Apologies now for the total crapazoid photo...used my laptop camera and the lighting pretty much sucks in here at night. But I just needed to share this...
If you're a knitter, you can probably figure out the significance of this shot, but I'll elucidate anyway so you know the whole story.
I finished my Citron tonight, which I knit out of my own handspun (with fiber from Tempted Yarns). If you've knit Citron, you know that there are five ruched sections, each of which double your stitch count until you decrease again for the area between the ruched sections. But then the last section you do is the ruffle, which also requires you to double your stitch count. So, if you do the pattern as written (meaning not doing fewer or more sections), the ruffle is worked on 540 stitches. DUDE. Yeah.
When I finished the fifth ruched section and the decrease section that followed it, I weighed the idea of adding a sixth ruched section, but I feared I'd then run short of yarn and end up with a dinky little ruffle, which would look funny. So instead I went ahead and did the KFBs for the ruffle and decided I'd simply knit the ruffle as long as it took to use up all of my handspun. The pattern called for 11 ruffle rows before binding off. I ended up doing 23.
Near the end, I tried to decide if I could get one more row out of the yarn before binding off. I did my default estimating process of stringing the yarn out along the length of my working stitches, tripling it and then adding some extra to be safe. I was able to do that twice and had maybe one more length left over, so I felt confident that I could get a row plus my bind off out of my remaining yarn. (I'm pretty sure bind off rows use more yarn than regular knit rows, at least that's my hunch.)

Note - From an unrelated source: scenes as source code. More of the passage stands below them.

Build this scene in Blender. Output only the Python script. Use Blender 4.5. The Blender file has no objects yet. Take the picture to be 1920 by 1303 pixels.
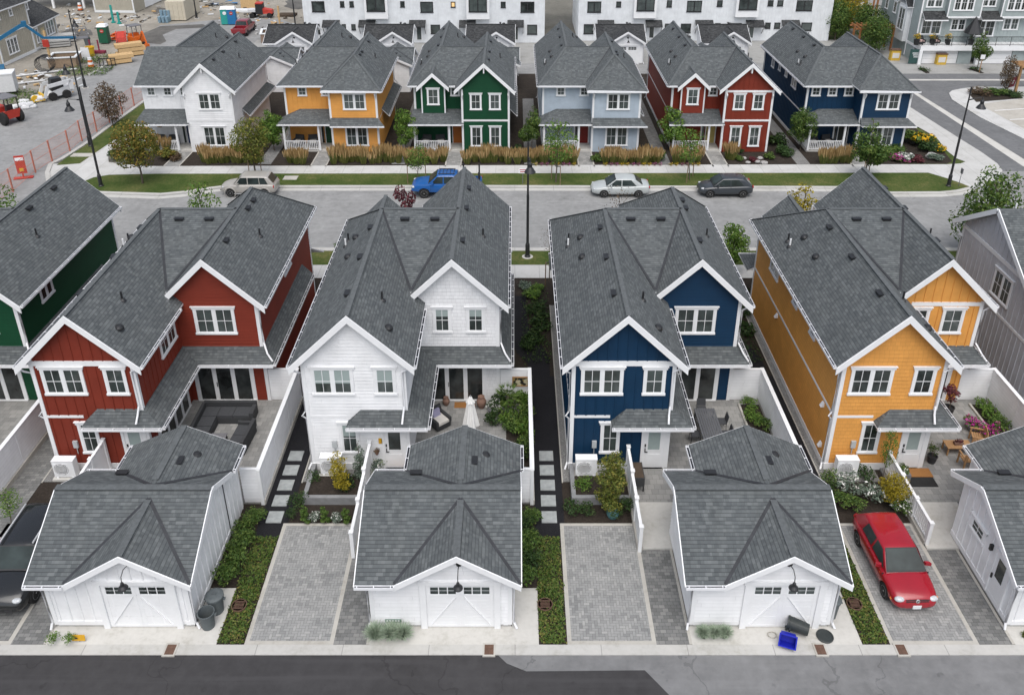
import bpy, bmesh, math, random
from mathutils import Vector, Matrix
R = math.radians
D = bpy.data
C = bpy.context.scene
COL = C.collection
rnd = random.Random(7)

# ------------------------------------------------------------------ camera
CX, VH, VZ, CA, CH = 965.0, -350.0, 3800.0, 1775.0, 26.3
_d = CA * CA / (VZ - VH); CY = VH + _d
FP = math.sqrt(CA * CA - _d * _d); PITCH = math.asin(_d / CA)
_c, _s = math.cos(PITCH), math.sin(PITCH)
cam = D.cameras.new('camera'); cam_o = D.objects.new('camera', cam); COL.objects.link(cam_o)
cam.sensor_width = 36; cam.lens = FP / 1920 * 36
cam.shift_x = -(CX - 960) / 1920; cam.shift_y = -(651.5 - CY) / 1920
cam.clip_end = 3000; cam.clip_start = 0.5
cam_o.location = (0, 0, CH); cam_o.rotation_euler = (math.pi / 2 - PITCH, 0, 0)
C.camera = cam_o
C.render.resolution_x = 1024; C.render.resolution_y = 694

def G(u, v, z=0.0):
    """surveyed point: where photo pixel (u,v) lies on the level z"""
    a = (u - CX) / FP; b = (v - CY) / FP
    t = (CH - z) / (_s + b * _c)
    return Vector((t * a, t * (_c - b * _s), z))

# ------------------------------------------------------------------ world
w = D.worlds.new('World'); C.world = w; w.use_nodes = True
nt = w.node_tree; bg = nt.nodes['Background']
sky = nt.nodes.new('ShaderNodeTexSky'); sky.sky_type = 'NISHITA'; sky.sun_disc = False
SUN_EL, SUN_AZ = R(64), R(178)
sky.sun_elevation = SUN_EL; sky.sun_rotation = SUN_AZ
sky.dust_density = 3.5; sky.air_density = 1.0; sky.ozone_density = 1.2
bw = nt.nodes.new('ShaderNodeRGBToBW'); mx = nt.nodes.new('ShaderNodeMix'); mx.data_type = 'RGBA'; mx.inputs[0].default_value = 0.55   # thin cloud takes most of the blue out of the sky
nt.links.new(sky.outputs[0], bw.inputs[0]); nt.links.new(sky.outputs[0], mx.inputs[6]); nt.links.new(bw.outputs[0], mx.inputs[7]); nt.links.new(mx.outputs[2], bg.inputs[0]); bg.inputs[1].default_value = 0.16
sl = D.lights.new('sun', 'SUN'); sl.energy = 1.3; sl.angle = R(60); sl.color = (1, 0.97, 0.93)
so = D.objects.new('sun', sl); COL.objects.link(so)
sd = Vector((math.sin(SUN_AZ) * math.cos(SUN_EL), math.cos(SUN_AZ) * math.cos(SUN_EL), math.sin(SUN_EL)))
so.rotation_euler = sd.to_track_quat('Z', 'Y').to_euler(); so.location = (0, 0, 60)
C.view_settings.view_transform = 'Standard'; C.view_settings.look = 'None'
C.view_settings.exposure = 0.4; C.view_settings.gamma = 1

# ------------------------------------------------------------------ materials
class NT:
    def __init__(s, name, rough=0.7, spec=0.4):
        s.m = D.materials.new(name); s.m.use_nodes = True
        s.t = s.m.node_tree; s.b = s.t.nodes['Principled BSDF']
        s.b.inputs['Roughness'].default_value = rough
        s.b.inputs['Specular IOR Level'].default_value = spec
    def n(s, typ, **kw):
        x = s.t.nodes.new(typ)
        for k, v in kw.items(): setattr(x, k, v)
        return x
    def set(s, sock, v):
        if isinstance(v, bpy.types.NodeSocket): s.t.links.new(v, sock)
        elif v is not None: sock.default_value = v
    def M(s, op, a, b=None, c=None):
        x = s.n('ShaderNodeMath', operation=op)
        s.set(x.inputs[0], a); s.set(x.inputs[1], b)
        if c is not None: s.set(x.inputs[2], c)
        return x.outputs[0]
    def uv(s):
        x = s.n('ShaderNodeUVMap'); x.uv_map = 'UVMap'; return x.outputs[0]
    def pos(s): return s.n('ShaderNodeNewGeometry').outputs['Position']
    def obj(s): return s.n('ShaderNodeTexCoord').outputs['Object']
    def xyz(s, v):
        x = s.n('ShaderNodeSeparateXYZ'); s.set(x.inputs[0], v); return x.outputs
    def comb(s, a, b, c=0.0):
        x = s.n('ShaderNodeCombineXYZ')
        for i, v in enumerate((a, b, c)): s.set(x.inputs[i], v)
        return x.outputs[0]
    def white(s, v):
        x = s.n('ShaderNodeTexWhiteNoise', noise_dimensions='3D'); s.set(x.inputs[0], v); return x.outputs[0]
    def noise(s, v, scale, detail=3, rough=0.55):
        x = s.n('ShaderNodeTexNoise'); s.set(x.inputs['Vector'], v)
        x.inputs['Scale'].default_value = scale; x.inputs['Detail'].default_value = detail
        x.inputs['Roughness'].default_value = rough
        return x.outputs['Fac']
    def ramp(s, f, stops, interp='LINEAR'):
        x = s.n('ShaderNodeValToRGB'); s.set(x.inputs[0], f); cr = x.color_ramp; cr.interpolation = interp
        while len(cr.elements) < len(stops): cr.elements.new(0.5)
        for e, (p, c) in zip(cr.elements, stops):
            e.position = p; e.color = (c[0], c[1], c[2], 1)
        return x.outputs[0]
    def mix(s, f, a, b, mode='MIX'):
        x = s.n('ShaderNodeMix', data_type='RGBA', blend_type=mode)
        s.set(x.inputs[0], f)
        for i, v in ((6, a), (7, b)):
            if isinstance(v, tuple): v = (v[0], v[1], v[2], 1)
            s.set(x.inputs[i], v)
        return x.outputs[2]
    def rng(s, f, a, b, c, d):
        x = s.n('ShaderNodeMapRange'); s.set(x.inputs[0], f)
        for i, v in enumerate((a, b, c, d)): x.inputs[i + 1].default_value = v
        return x.outputs[0]
    def color(s, c):
        if isinstance(c, tuple): c = (c[0], c[1], c[2], 1)
        s.set(s.b.inputs['Base Color'], c)
    def bump(s, h, dist=0.01, st=1.0):
        x = s.n('ShaderNodeBump'); s.set(x.inputs['Height'], h)
        x.inputs['Distance'].default_value = dist; x.inputs['Strength'].default_value = st
        s.set(s.b.inputs['Normal'], x.outputs[0])

MATS = {}
def mottled(name, c, var=0.12, scale=3.0, rough=0.6, spec=0.35, metal=0.0, bump=0.0, fine=40.0):
    """one painted or raw surface with broad and fine unevenness"""
    if name in MATS: return MATS[name]
    m = NT(name, rough, spec); p = m.obj()
    a = m.noise(p, scale, 4); b = m.noise(p, fine, 2)
    f = m.M('MULTIPLY_ADD', a, 0.7, m.M('MULTIPLY', b, 0.3))
    lo = tuple(x * (1 - var) for x in c); hi = tuple(min(1, x * (1 + var)) for x in c)
    m.color(m.ramp(f, [(0.3, lo), (0.7, hi)]))
    m.b.inputs['Metallic'].default_value = metal
    if bump: m.bump(b, bump)
    MATS[name] = m.m; return m.m

def roofing(name, tones, w=0.235, h=0.135):
    m = NT(name, 0.92, 0.25); o = m.xyz(m.uv())
    vr = m.M('DIVIDE', o[1], h); row = m.M('FLOOR', vr); fv = m.M('FRACT', vr)
    sh = m.M('MULTIPLY', m.white(m.comb(row, 3.3, 1.7)), 7.0)
    ur = m.M('ADD', m.M('DIVIDE', o[0], w), sh); cell = m.M('FLOOR', ur)
    rn = m.white(m.comb(cell, row, 0.5))
    ur2 = m.M('ADD', m.M('DIVIDE', o[0], w * 0.53), m.M('MULTIPLY', sh, 1.7))
    rn2 = m.white(m.comb(m.M('FLOOR', ur2), row, 7.1))
    f = m.M('ADD', m.M('MULTIPLY', rn, 0.6), m.M('MULTIPLY', rn2, 0.4))
    col = m.ramp(f, [(0.12, tones[0]), (0.4, tones[1]), (0.62, tones[2]), (0.9, tones[3])])
    big = m.noise(m.pos(), 0.5, 3)
    col = m.mix(m.rng(big, 0.35, 0.65, 0, 0.1), col, (0.13, 0.135, 0.13))
    st_ = m.noise(m.comb(m.M('MULTIPLY', o[0], 1.1), m.M('MULTIPLY', o[1], .16)), 1.0, 4)
    col = m.mix(m.rng(st_, 0.5, 0.72, 0, 0.22), col, (0.06, 0.064, 0.06))
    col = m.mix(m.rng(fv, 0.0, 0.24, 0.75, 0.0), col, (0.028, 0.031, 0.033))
    gr = m.noise(m.uv(), 70, 2)
    col = m.mix(0.5, col, m.ramp(gr, [(0.3, (0.45, 0.45, 0.45)), (0.7, (0.55, 0.55, 0.55))]), 'OVERLAY')
    m.color(col)
    hh = m.M('SUBTRACT', m.M('MULTIPLY', m.M('GREATER_THAN', rn2, 0.5), 0.55), fv)
    m.bump(m.M('ADD', hh, m.M('MULTIPLY', gr, 0.2)), 0.013, 1.0)
    return m.m

def brickish(name, tones, bw, bh, joint, jc, rot=0.0, rough=0.85, jw=0.05, coords='pos'):
    m = NT(name, rough, 0.3)
    p = m.pos() if coords == 'pos' else m.uv()
    if rot:
        x = m.n('ShaderNodeVectorRotate', rotation_type='Z_AXIS'); m.set(x.inputs['Vector'], p); x.inputs['Angle'].default_value = rot; p = x.outputs[0]
    o = m.xyz(p)
    vr = m.M('DIVIDE', o[1], bh); row = m.M('FLOOR', vr)
    ur = m.M('ADD', m.M('DIVIDE', o[0], bw), m.M('MULTIPLY', row, 0.5)); cell = m.M('FLOOR', ur)
    rn = m.white(m.comb(cell, row, 0.5))
    fu = m.M('FRACT', ur); fv = m.M('FRACT', vr)
    jn = m.M('MAXIMUM', m.M('LESS_THAN', fu, jw * bh / bw * 2), m.M('LESS_THAN', fv, jw * 2))
    col = m.ramp(rn, [(0.0, tones[0]), (0.5, tones[1]), (1.0, tones[2])])
    big = m.noise(m.pos(), 0.9, 4)
    col = m.mix(m.rng(big, 0.3, 0.7, 0.0, 0.35), col, tones[0])
    fine = m.noise(m.pos(), 45, 2)
    col = m.mix(m.rng(fine, 0.3, 0.7, 0, 0.25), col, tones[2])
    m.color(m.mix(m.M('MULTIPLY', jn, joint), col, jc))
    m.bump(m.M('SUBTRACT', 1.0, jn), 0.006, 0.6)
    return m.m

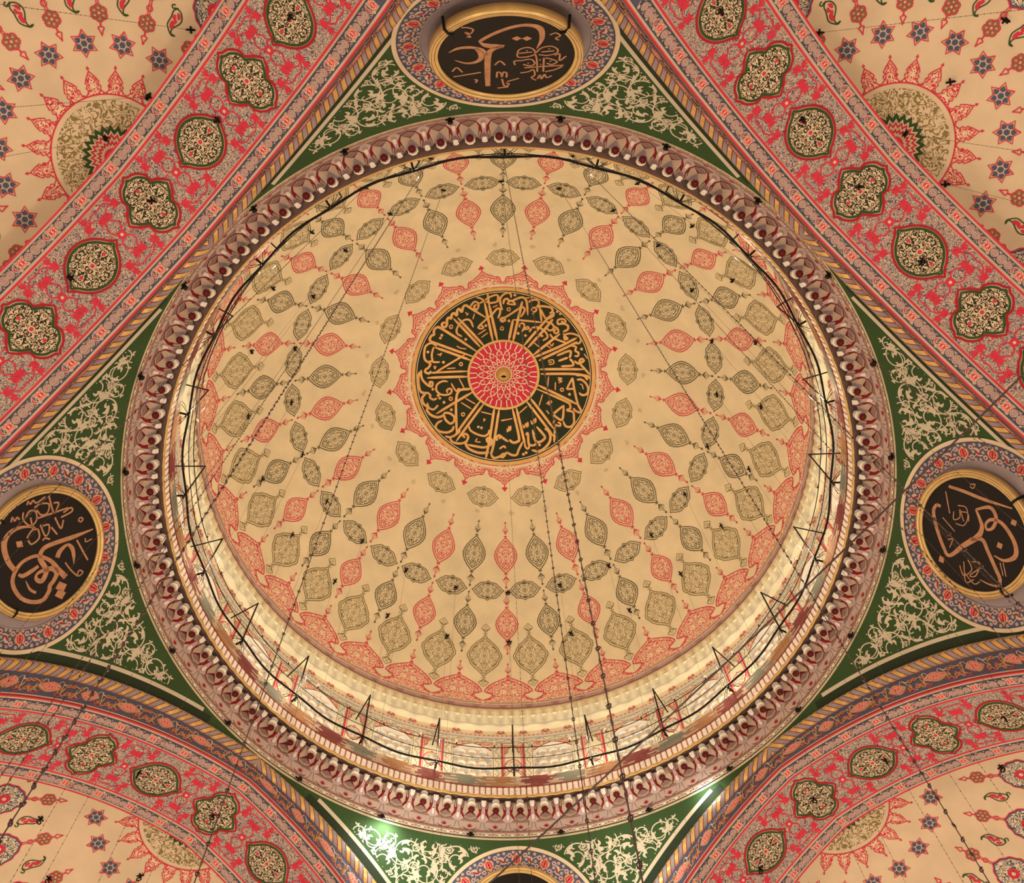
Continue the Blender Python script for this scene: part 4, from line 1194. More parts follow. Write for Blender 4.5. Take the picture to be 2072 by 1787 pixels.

Heh. What you see me holding in the photo is what was left after I bound off the last stitch. Twenty-four inches. Or, in fiber-speak, less than a gram. (Seriously...it will not even register on my digital scale as one gram!) DUDE!!
I was starting to sweat there for a while, because I was soooo close to the end, but all I could think about was having to tink back 1,000ish stitches because I'd miscalculated and run out with, say, ten stitches to go. (And no, there wouldn't have been enough yarn from my cast-on tail to have used to make up the difference! LOL)
I love when I can use up all of the handspun in a project like this, but this was just a little too close for comfort! ;)
Better pictures of Citron (and me...yikes!) forthcoming after blocking and a good night's rest. (Citron and me, respectively. ;) )
2 comments:
Wow, big sigh of relief! That was really close, though I'm glad it worked out in the end. Tinking back all those stitches would have royally sucked!
Whoooooooooooo. Luck? Skill? Both?
Congratulations! Looking forward to the daylight pix.